The 1998 Alaska gubernatorial general election took place on November 3, 1998. The election resulted in a landslide for the Democratic incumbent, Tony Knowles, who had won the 1994 gubernatorial election by only 536 votes.[1][2] Knowles was the first incumbent governor to attain re-election since 1978.[3] As of 2021, this is the last time a Democrat was elected Governor of Alaska and also the last time an Alaskan governor won a second full term.

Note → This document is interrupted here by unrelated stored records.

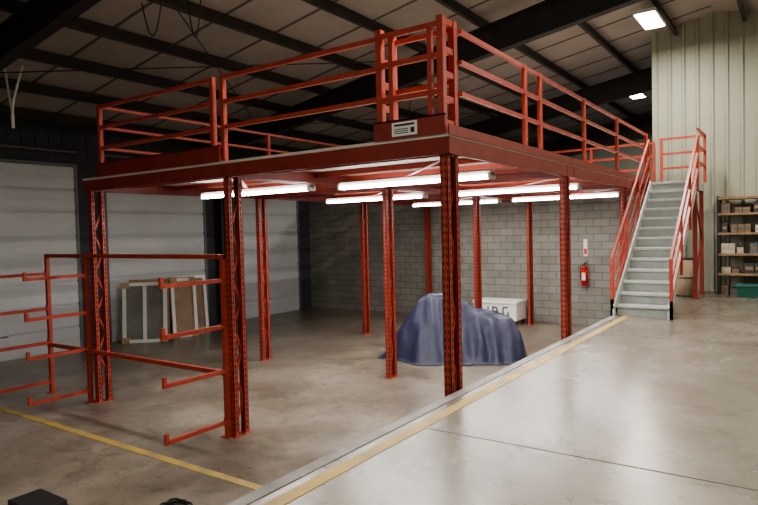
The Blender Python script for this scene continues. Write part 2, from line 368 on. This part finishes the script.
# ------------------------------------------------------------------ tarp-covered machine
e=empty('tarp_covered_machine'); m=M()
PS=[(-1.75,-0.35),(-1.42,0.06),(-1.17,0.50),(-0.92,0.86),(-0.68,1.22),(-0.50,1.32),(0.0,1.29),(0.20,1.22),(0.38,0.98),(0.74,0.88),(1.10,0.80),(1.30,0.62),(1.42,0.10),(1.55,-0.35)]
def prof(s):
    if s<=PS[0][0] or s>=PS[-1][0]: return -0.35
    for (a,za),(b,zb) in zip(PS[:-1],PS[1:]):
        if s<=b: return za+(zb-za)*(s-a)/(b-a)
def sprof(s): return sum(prof(s+d) for d in (-0.04,-0.02,0,0.02,0.04))/5
def tz(x,y):
    cx,cy=-3.10,5.94; ux,uy=0.86,0.51
    s=(x-cx)*ux+(y-cy)*uy; q=-(x-cx)*uy+(y-cy)*ux; aq=abs(q+0.0)
    f=sprof(s+0.04*noise.noise(Vector((q*3,s*2,2)))); w=0.22+0.26*max(0.0,min(1.0,(s+0.3)/0.8))
    side=f-2.0*max(0,aq-w)*(1+0.08*math.sin(s*3.1+1))
    k=30.0; z=-math.log(math.exp(-k*f)+math.exp(-k*(side+0.02)))/k
    g=max(0.0,min(1.0,(aq-w+0.1)/0.35)); ga=max(0.0,min(1.0,(abs(s)-0.7)/0.4))
    z+=g*(0.055*math.sin(s*9.0+1.5*noise.noise(Vector((s*2,q*2,9)))*3)+0.03*math.sin(s*21+q*3))
    z+=ga*0.04*math.sin(q*11+s*2)
    z+=0.04*noise.noise(Vector((x*2.6,y*2.6,3)))+0.03*noise.noise(Vector((x*6,y*6,1)))
    z+=0.08*(0.22-abs(noise.noise(Vector((x*3.3,y*3.3,6)))))
    return z
N=150; x0,x1,y0,y1=-5.1,-1.3,4.4,7.12; idx={}; vs=[]; fs=[]
for i in range(N+1):
    for j in range(N+1):
        x=x0+(x1-x0)*i/N; y=y0+(y1-y0)*j/N; z=tz(x,y)
        if z>-0.12: idx[i,j]=len(vs); vs.append((x,y,max(z,0.012+0.012*noise.noise(Vector((x*9,y*9,0))))))
for i in range(N):
    for j in range(N):
        q=[(i,j),(i+1,j),(i+1,j+1),(i,j+1)]
        if all(k in idx for k in q): fs.append([idx[k] for k in q])
m.add(vs,fs); o=m.obj('tarp',tarp,e,True)

# ------------------------------------------------------------------ white box on pallet
e=empty('boxed_pallet'); m=M()
for y in (10.15,10.5,10.85): m.box(-4.75,-3.45,y-0.04,y+0.04,0.02,0.11)
for i in range(8): m.box(-4.75+i*0.168,-4.75+i*0.168+0.12,10.08,10.92,0.11,0.13)
for y in (10.15,10.5,10.85): m.box(-4.75,-3.45,y-0.05,y+0.05,0.0,0.02)
m.obj('pallet',wood,e)
m=M(); m.box(-4.68,-3.42,10.15,10.85,0.13,0.62); m.box(-4.70,-3.40,10.13,10.87,0.58,0.66); m.obj('box',offw,e,bevel=0.01)
m=M()   # printed lettering
def stroke(a,b,c,d):
    m.bar((a,10.147,b),(c,10.147,d),0.045,0.004) if abs(a-c)<1e-6 else m.bar((a,10.147,b),(c,10.147,d),0.004,0.045)
for q in [(-4.10,0.26,-4.10,0.50),(-4.10,0.49,-3.98,0.47),(-3.98,0.47,-3.98,0.38),(-4.10,0.37,-3.95,0.37),(-3.95,0.37,-3.95,0.27),(-4.10,0.26,-3.95,0.27),
   (-4.24,0.26,-4.24,0.50),(-3.66,0.49,-3.80,0.49),(-3.80,0.49,-3.80,0.26),(-3.80,0.26,-3.66,0.26),(-3.66,0.26,-3.66,0.37)]: stroke(*q)
m.obj('print',mat('box_print_grey',(0.12,0.12,0.14),0.6,var=0.05),e)

# ------------------------------------------------------------------ leaning window frames
woodf=mat('timber_frame',(0.36,0.21,0.12),0.6,var=0.2,scale=8)
brownp=mat('brown_protective_sheet',(0.30,0.21,0.14),0.6,var=0.2,scale=3)
def leaning(p0,p1,h,lean,nv=0,cardb=False,fm=white,pm=glass):
    e=empty('leaning_window_frame'); f=M(); g=M(); c=M()
    a0=Vector((p0[0],p0[1],0.0)); wv=Vector((p1[0]-p0[0],p1[1]-p0[1],0)); wd=wv.length
    back=Vector((-wv.y,wv.x,0)).normalized()
    hv=back*lean+Vector((0,0,math.sqrt(h*h-lean*lean)))
    nrm=-hv.cross(wv).normalized()
    if nrm.dot(back)>0: nrm=-nrm
    def P(s,t,o=0): return a0+wv*s+hv*t+nrm*o
    def quad(M_,s0,s1,t0,t1,o0,o1):
        vs=[P(s,t,o) for o in (o0,o1) for s,t in ((s0,t0),(s1,t0),(s1,t1),(s0,t1))]
        M_.add(vs,[(3,2,1,0),(4,5,6,7),(0,1,5,4),(1,2,6,5),(2,3,7,6),(3,0,4,7)])
    fw=0.085; sx=fw/wd; sy=fw/h
    quad(f,0,sx,0,1,0,0.07); quad(f,1-sx,1,0,1,0,0.07); quad(f,sx,1-sx,0,sy,0,0.07); quad(f,sx,1-sx,1-sy,1,0,0.07)
    for i in range(nv):
        s=(i+1)/(nv+1); quad(f,s-sx*.5,s+sx*.5,sy,1-sy,0.0,0.06)
    quad(g,sx,1-sx,sy,1-sy,0.02,0.03)
    if cardb:
        for (s,t) in ((0,0),(0,1),(1,0),(1,1)):
            s0=-0.01 if s==0 else 1-2*sx; t0=-0.0 if t==0 else 1-1.6*sy
            quad(c,s0,s0+2*sx+0.01,t0,t0+1.6*sy,-0.01,0.08)
        c.obj('corner_protectors',card,e)
    f.obj('frame',fm,e); g.obj('pane',pm,e)
leaning((-11.02,3.62),(-10.35,4.30),1.56,0.16,nv=1,fm=woodf)
leaning((-10.98,3.40),(-10.20,4.12),1.50,0.16,nv=1,cardb=True,pm=glass)
leaning((-10.86,4.95),(-10.62,5.75),1.56,0.16,nv=0,pm=brownp)
leaning((-10.62,4.55),(-10.42,5.20),1.56,0.14,nv=0,fm=woodf)
leaning((-10.50,4.50),(-10.28,5.12),1.54,0.14,nv=0,cardb=True,pm=brownp)

# ------------------------------------------------------------------ fire extinguisher + sign on block wall
e=empty('fire_extinguisher'); x=-1.84; y=YW-0.125; m=M()
m.cyl((x,y,1.10),(x,y,1.52),0.085,20); m.cyl((x,y,1.52),(x,y,1.60),0.085,20,0,0.035); m.cyl((x,y,1.07),(x,y,1.10),0.07,20,0,0.085)
m.obj('cylinder_body',extr,e,True)
m=M(); m.cyl((x,y,1.60),(x,y,1.66),0.025,12); m.box(x-0.012,x+0.10,y-0.012,y+0.012,1.66,1.68); m.bar((x,y,1.69),(x+0.11,y,1.73),0.02,0.012)
m.cyl((x-0.02,y,1.64),(x-0.10,y-0.02,1.58),0.012,8); m.cyl((x-0.10,y-0.02,1.58),(x-0.105,y-0.02,1.25),0.012,8); m.box(x-0.03,x+0.03,y+0.08,YW-0.002,1.3,1.5)
m.obj('valve_and_hose',black,e)
m=M(); m.box(x-0.045,x+0.045,y-0.088,y-0.084,1.22,1.42); m.obj('label',offw,e)
e=empty('extinguisher_sign'); m=M(); m.box(x-0.05,x+0.05,YW-0.014,YW-0.002,1.85,2.30); m.obj('sign_plate',offw,e)
m=M(); m.box(x-0.035,x+0.035,YW-0.016,YW-0.014,1.9,2.05); m.obj('sign_print',extr,e)

# ------------------------------------------------------------------ storage shelves
e=empty('storage_shelving'); m=M(); sx0,sx1=1.32,4.6; sy0,sy1=10.45,11.02
for x in (sx0,2.95,sx1):
    for y in (sy0,sy1): m.box(x-0.025,x+0.025,y-0.025,y+0.025,DH,3.25)
    for z in (1.3,2.1,2.8): m.bar((x,sy0,z),(x,sy1,z+0.4),0.02,0.02)
m.obj('uprights',steel_dk,e)
m=M(); SZ=[1.50,1.95,2.42,2.86,3.22]
for z in SZ: m.box(sx0,sx1,sy0-0.03,sy1+0.02,z-0.05,z)
m.obj('shelf_boards',wood,e)
cols_=[(0.42,0.36,0.27),(0.24,0.16,0.10),(0.06,0.06,0.065),(0.5,0.47,0.40),(0.12,0.14,0.16),(0.33,0.22,0.13)]
sm=[mat('stock_%d'%i,c,0.6,var=0.1) for i,c in enumerate(cols_)]
m=M()
for z in [DH]+SZ[:-1]:
    x=sx0+0.06
    while x<sx1-0.3:
        k=random.randrange(6); w=random.uniform(0.10,0.22); h=random.uniform(0.10,0.24)
        if random.random()<0.9:
            for r in range(random.randint(1,3)):
                if x+w>sx1-0.05: break
                m.box(x,x+w,sy0+0.03,sy0+0.4,z,z+h,k); m.box(x+0.02,x+w-0.02,sy0+0.026,sy0+0.03,z+h*0.35,z+h*0.65,(k+3)%6); x+=w+0.01
        x+=random.uniform(0.01,0.10)
m.obj('shelf_stock',sm,e)
# green tub
e=empty('green_storage_tub'); m=M(); x,y=1.98,10.05
vs=[(x-0.22,y-0.16,DH),(x+0.22,y-0.16,DH),(x+0.22,y+0.16,DH),(x-0.22,y+0.16,DH),(x-0.26,y-0.2,DH+0.24),(x+0.26,y-0.2,DH+0.24),(x+0.26,y+0.2,DH+0.24),(x-0.26,y+0.2,DH+0.24)]
m.add(vs,[(0,3,2,1),(4,5,6,7),(0,1,5,4),(1,2,6,5),(2,3,7,6),(3,0,4,7)]); m.box(x-0.29,x+0.29,y-0.23,y+0.23,DH+0.23,DH+0.27); m.obj('tub_body',greenp,e,bevel=0.01)
# fibre drum
e=empty('fibre_drum'); m=M(); x,y=0.78,9.6
m.cyl((x,y,DH),(x,y,DH+0.85),0.2,24); m.obj('drum_body',tan,e,True)
m=M()
for z in (0.02,0.42,0.83): m.cyl((x,y,DH+z),(x,y,DH+z+0.03),0.206,24)
m.obj('drum_hoops',steel_dk,e)
# hanging rope
e=empty('hanging_rope'); m=M(); x,y=-8.75,0.0; z=roofz(x)-0.15
for P in ([(x-0.22,y,z),(x-0.08,y,z-0.6),(x,y,z-0.85)],[(x+0.22,y+0.1,z),(x+0.06,y,z-0.6),(x,y,z-0.85)]): m.tubepath([Vector(p) for p in P],0.02)
m.cyl((x,y,z-0.85),(x,y,z-1.1),0.03,8); m.obj('rope_strand',rope,e)
# hanging cables
e=empty('hanging_cable'); m=M()
for (x,y,dx,dr) in ((-5.4,0.4,0.5,0.55),(-4.6,0.6,0.35,0.8)):
    pts=[Vector((x+dx*t,y,roofz(x)-0.25-dr*4*t*(1-t))) for t in [i/14 for i in range(15)]]; m.tubepath(pts,0.010,6)
m.obj('cable_strand',black,e)
# tool case and cable coil on lower floor
e=empty('black_tool_case'); m=M(); m.box(-3.42,-2.92,-2.66,-2.34,0,0.12); m.box(-3.43,-2.91,-2.67,-2.33,0.055,0.07)
m.box(-3.28,-3.26,-2.71,-2.66,0.04,0.08); m.box(-3.08,-3.06,-2.71,-2.66,0.04,0.08); m.box(-3.28,-3.06,-2.725,-2.71,0.04,0.08); m.obj('case_shell',black,e,bevel=0.01)
e=empty('extension_cord'); m=M(); pts=[]
for i in range(90):
    a=i*0.25; r=0.12+0.02*math.sin(i*0.9); pts.append(Vector((-2.05+r*math.cos(a)*1.2,-1.76+r*math.sin(a),0.012+0.0004*i)))
pts+=[Vector((-1.85+0.06*i,-1.69-0.03*i+0.05*math.sin(i),0.012)) for i in range(8)]
m.tubepath(pts,0.010,6); m.box(-1.40,-1.32,-1.94,-1.88,0,0.035); m.obj('cord',black,e,True)

# ------------------------------------------------------------------ world + camera
sc=bpy.context.scene
try: sc.view_settings.look='AgX - Medium High Contrast'
except Exception as ex: print(ex)
w=bpy.data.worlds.new('world'); sc.world=w; w.use_nodes=True
w.node_tree.nodes['Background'].inputs[0].default_value=(0.5,0.5,0.5,1); w.node_tree.nodes['Background'].inputs[1].default_value=0.2
yaw,pit,rol=[math.radians(a) for a in (34.745,1.921,1.373)]
F=Vector((-math.sin(yaw)*math.cos(pit),math.cos(yaw)*math.cos(pit),-math.sin(pit))); R=Vector((math.cos(yaw),math.sin(yaw),0)); U=R.cross(F)
R2=R*math.cos(rol)-U*math.sin(rol); U2=U*math.cos(rol)+R*math.sin(rol)
cd=bpy.data.cameras.new('camera'); cd.sensor_width=36; cd.lens=611.3/758*36; cd.clip_start=0.05; cd.clip_end=200
co=bpy.data.objects.new('camera',cd); C.objects.link(co)
mt=Matrix(((R2.x,U2.x,-F.x,2.901),(R2.y,U2.y,-F.y,-5.369),(R2.z,U2.z,-F.z,2.621),(0,0,0,1))); co.matrix_world=mt
bpy.context.scene.camera=co
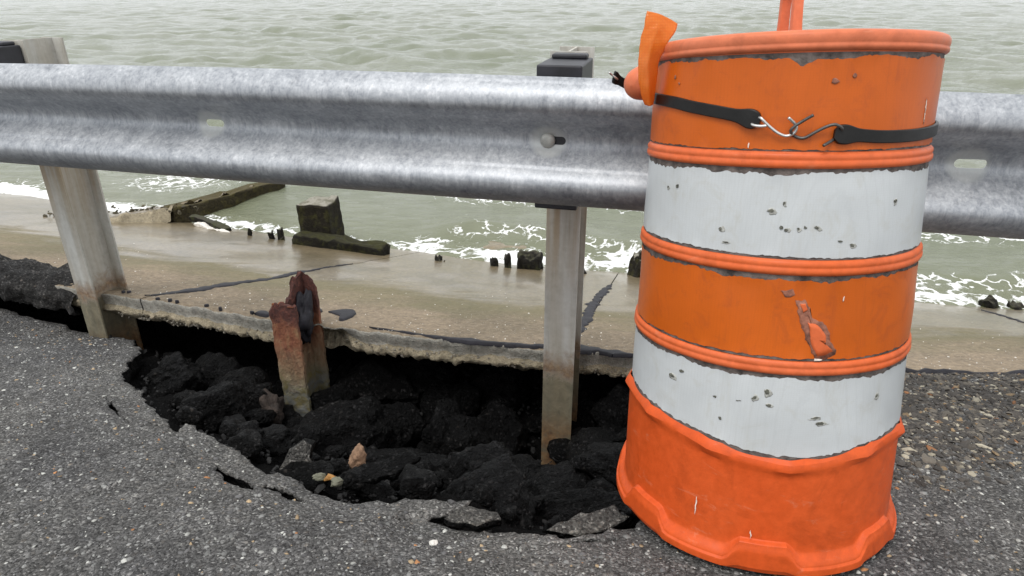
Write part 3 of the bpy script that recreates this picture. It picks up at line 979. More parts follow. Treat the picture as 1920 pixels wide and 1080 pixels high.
P[..., 2] -= .085 * ss((Vv - .12) / .35) * ss((.995 - U) / .03)
jet = empty('concrete_jetty', (-3, 4.9, -.6))
tag(jet, 'low wave-washed concrete jetty slab with a dark mossy side, left of the pile stub', 'jetty')
top = mesh_obj('deck_slab', P.reshape(-1, 3), grid_faces(160, 110), MT['apron'], jet)
top.location = (3, -4.9, .6)
# crumbled near edge
Nn_ = P[60:, 0]; rows_ = []
for k, (dz, dy) in enumerate([(0, 0), (-.004, -.02), (.02, -.05), (.045, -.08), (.09, -.10)]):
    Q = Nn_.copy(); Q[:, 2] -= dz; Q[:, 1] += dy + .03 * fbm(Q, 12, 4, 87, .7) * min(k, 1); Q[:, 2] += .012 * fbm(Q, 20, 4, 88, .7) * min(k, 1)
    rows_.append(Q)
Q0 = np.stack(rows_, 1)
lip = mesh_obj('crumbled_edge', Q0.reshape(-1, 3), grid_faces(len(Nn_), 5)[:, ::-1], MT['edge'], jet)
lip.location = (3, -4.9, .6)
# weed-covered rubble along its corner
n = 110
tt = rng.uniform(0, .6, n)
base_pts = np.where((tt < .55)[:, None], np.array([[-3.25, 4.5, -.50]]) + (tt / .55)[:, None] * np.array([[.80, .30, -.06]]), np.array([[-2.46, 4.80, -.56]]) + ((tt - .55) / .45)[:, None] * np.array([[.42, .86, -.03]]))
base_pts = base_pts + rng.normal(0, .03, (n, 3)) * np.array([[1, 1, .4]])
FLANK = True
o = scatter_mesh('weedy_rubble', base_pts, rng.uniform(.006, .020, n), rng.uniform(.4, 1, (n, 1)) * np.array([[.09, .075, .04]]), MT['stones'], jet, .6)
o.location = (3, -4.9, .6)
tag(o, kind='stuff')

# ------------------------------------------------------------------ lumps: broken asphalt, stones, stumps
def lump(name, loc, size, mat, seed, sq=(1, 1, 1), rot=(0, 0, 0), sub=4, nplanes=11, rough=.09, fine=.035, clods=False):
    bm = bmesh.new()
    bmesh.ops.create_icosphere(bm, subdivisions=sub, radius=1)
    bm.verts.ensure_lookup_table()
    D = np.array([v.co[:] for v in bm.verts])
    r = np.random.default_rng(seed)
    Np = r.normal(size=(nplanes, 3)); Np /= np.linalg.norm(Np, axis=1)[:, None]
    hp = r.uniform(.55, .95, nplanes)
    dot = D @ Np.T
    rad = np.where(dot > .05, hp / np.maximum(dot, .05), 9).min(1)
    rad = np.minimum(rad, 1.15)
    rad = rad + rough * fbm(D + seed * 3.1, 2.5, 3, seed) + fine * fbm(D + seed * 1.7, 8, 2, seed + 4, .7) + fine * .7 * np.abs(fbm(D + seed * 1.3, 19, 2, seed + 8, .7))
    if clods:
        for npt, amp in ((34, .17), (170, .085), (620, .04)):
            Q = r.normal(size=(npt, 3)); Q /= np.linalg.norm(Q, axis=1)[:, None]
            dd = np.sqrt(np.maximum(2 - 2 * (D @ Q.T).max(1), 0)) * math.sqrt(npt) / 3.2
            rad = rad + amp * (r.uniform(.5, 1.0, npt)[(D @ Q.T).argmax(1)] - np.clip(dd, 0, 1.3) ** 1.6)
    Vv = D * rad[:, None] * np.array(sq) * size * .5
    for v, c in zip(bm.verts, Vv):
        v.co = c
    me = bpy.data.meshes.new(name)
    bm.to_mesh(me); bm.free()
    me.materials.append(mat)
    me.polygons.foreach_set('use_smooth', np.full(len(me.polygons), True))
    o = bpy.data.objects.new(name, me)
    COL.objects.link(o)
    o.location = loc
    o.rotation_euler = rot
    return o

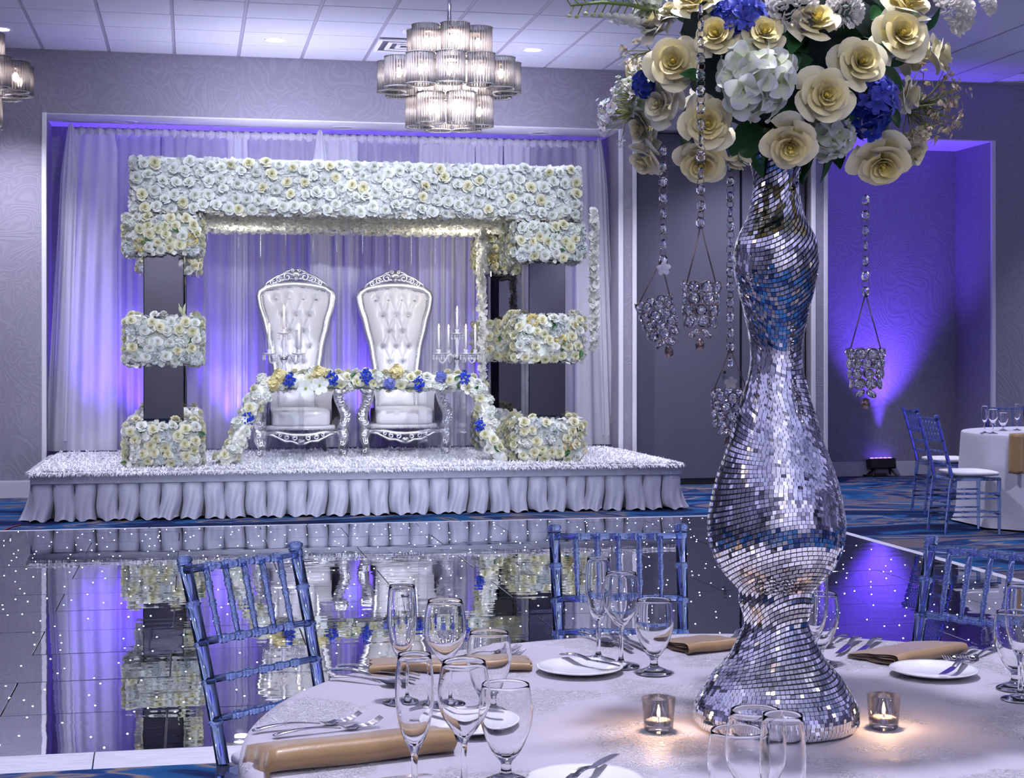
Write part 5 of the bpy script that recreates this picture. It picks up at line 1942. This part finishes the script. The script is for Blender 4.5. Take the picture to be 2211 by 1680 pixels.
def chain(label, px, y0, y1, d, step, r=0.0082, seed=0, blossom=False):
    r_ = random.Random(seed)
    top = at_d(px, y0, d)
    t = thing('crystal_chain', label, 'crystal chain', (top.x, top.y, top.z), -YAW, 'crystal chains hanging from the bouquet')
    n_ = int((y1 - y0) / step)
    s = d / FPX
    for k in range(n_ + 1):
        z = -k * step * s
        o = obj('crystal_bead', BEAD, t, (0, 0, z), (0, 0, r_.uniform(-1.1, 1.1)))
        o.scale = (r, r, r * 1.25)
        if k < n_:
            o = obj('wire_ring', RING, t, (0, 0, z - step * s * 0.5), (0, 0, r_.uniform(-0.9, 0.9)))
            o.scale = (step * s * 0.26,) * 3
    if blossom:
        bm2 = MB()
        for k in range(2):
            floret(bm2, (0, -0.002 * k, 0), (0.2, -1, -0.3), 0.013 - 0.003 * k, (0.85, 0.84, 0.92), 5, 0.4 + k)
        bm2.build('frosted_blossom', PETAL, t, True, True, loc=(0.0, 0, -(y1 - y0 + 14) * s))
    return top, t


CRD = MB().lathe([(0, -0.45), (0.62, -0.34), (1.0, -0.05), (1.0, 0.05), (0.62, 0.34), (0.30, 0.45), (0, 0.45)], 12, Matrix.Rotation(PI / 2, 4, 'X')).mesh('crystal', CRYSTAL)
SETR = MB().tube([(math.cos(2 * PI * k / 16) * 1.04, 0, math.sin(2 * PI * k / 16) * 1.04) for k in range(16)], 0.075, 5, closed=True).mesh('setting_ring', WIRE, True)


def lantern(label, px, ytop, w, h, d, tilt=(0, 0), apex=None, rot=0.0, rows=5):
    s = d / FPX
    W, Hh = w * s, h * s
    c = at_d(px, ytop, d)
    t = thing('crystal_lantern', label, 'lantern', (c.x, c.y, c.z), 0, 'crystal votive lanterns')
    t.rotation_euler = (Matrix.Rotation(tilt[0], 3, FWD) @ Matrix.Rotation(tilt[1], 3, RGT) @ Matrix.Rotation(rot, 3, 'Z')).to_euler()
    r = Hh / rows * 0.50
    for j in range(rows):
        z = -r - j * (Hh - 2 * r) / (rows - 1) * 0.97
        R = W / 2 * (1.0, 0.97, 0.93, 0.84, 0.50)[min(4, int(j * 5 / rows))] - 0.003
        n_ = max(4, int(2 * PI * R / (2.12 * r)))
        tl = (0.18, 0.05, 0.0, -0.15, -0.75)[min(4, int(j * 5 / rows))]
        for k in range(n_):
            a = 2 * PI * (k + 0.5 * (j % 2)) / n_
            o = obj('crystal', CRD, t, (R * math.cos(a), R * math.sin(a), z), (Matrix.Rotation(a + PI / 2, 3, 'Z') @ Matrix.Rotation(tl, 3, 'X')).to_euler())
            o.scale = (r, r * 0.75, r)
            obj('setting_ring', SETR, o)
    MB().lathe([(0, -0.012), (0.006, -0.012), (0.0075, -0.004), (0.005, 0.004), (0, 0.006)], 12).build('finial', WIRE, t, True, loc=(0, 0, -Hh - 0.002))
    Rh = W / 2 - 0.004
    inv = Matrix.Translation(t.location) @ t.rotation_euler.to_matrix().to_4x4()
    ap = inv.inverted() @ apex
    wi = MB()
    for sgn in (-1, 1):
        wi.tube([(sgn * Rh * CS, -sgn * Rh * SN, -0.004), ap], 0.0011, 5)
    wi.build('wire_handle', WIRE, t, True)
    return t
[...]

Incumbent Democratic governor Tony Knowles was up for re-election. On the Republican side, three major candidates jockeyed for the nomination: businessman John Howard Lindauer, state senator Robin L. Taylor, and Wayne A. Ross. Lindauer won the open primary election, with Taylor coming in second. Jim Sykes, founder of the Green Party of Alaska, ran on that party's ticket, but Desa Jacobsson later replaced him on the ballot. Ray Metcalfe, a defecting Republican who had founded the Republican Moderate Party of Alaska, also ran.
Campaign[]
Lindauer's campaign faltered late into the race as a result of his failure to disclose that his wife, a wealthy Chicago lawyer, had financed the bulk of his campaign.[3] As a result of this revelation, the Republicans withdrew their support of Lindauer[2] and backed Robin Taylor, the runner-up of the Republican primary, as a write-in candidate. Due to the lateness of this change, the Republicans unsuccessfully attempted to obtain a court order to delay the election.[4] The collapse of Lindauer's campaign resulted in a three-way split of the Republican vote between him, Taylor, and the Republican Moderate Metcalfe.
Knowles defeated Taylor, his closest opponent, by 33%, the widest margin of victory for a gubernatorial candidate in Alaska history. Moreover, if Taylor's and Lindauer's totals are added together, Knowles defeated the two Republicans combined by 16% – still the widest margin in Alaska history until 2010. This was also the first time since 1970 that any candidate won an outright majority of the vote in an Alaska gubernatorial election.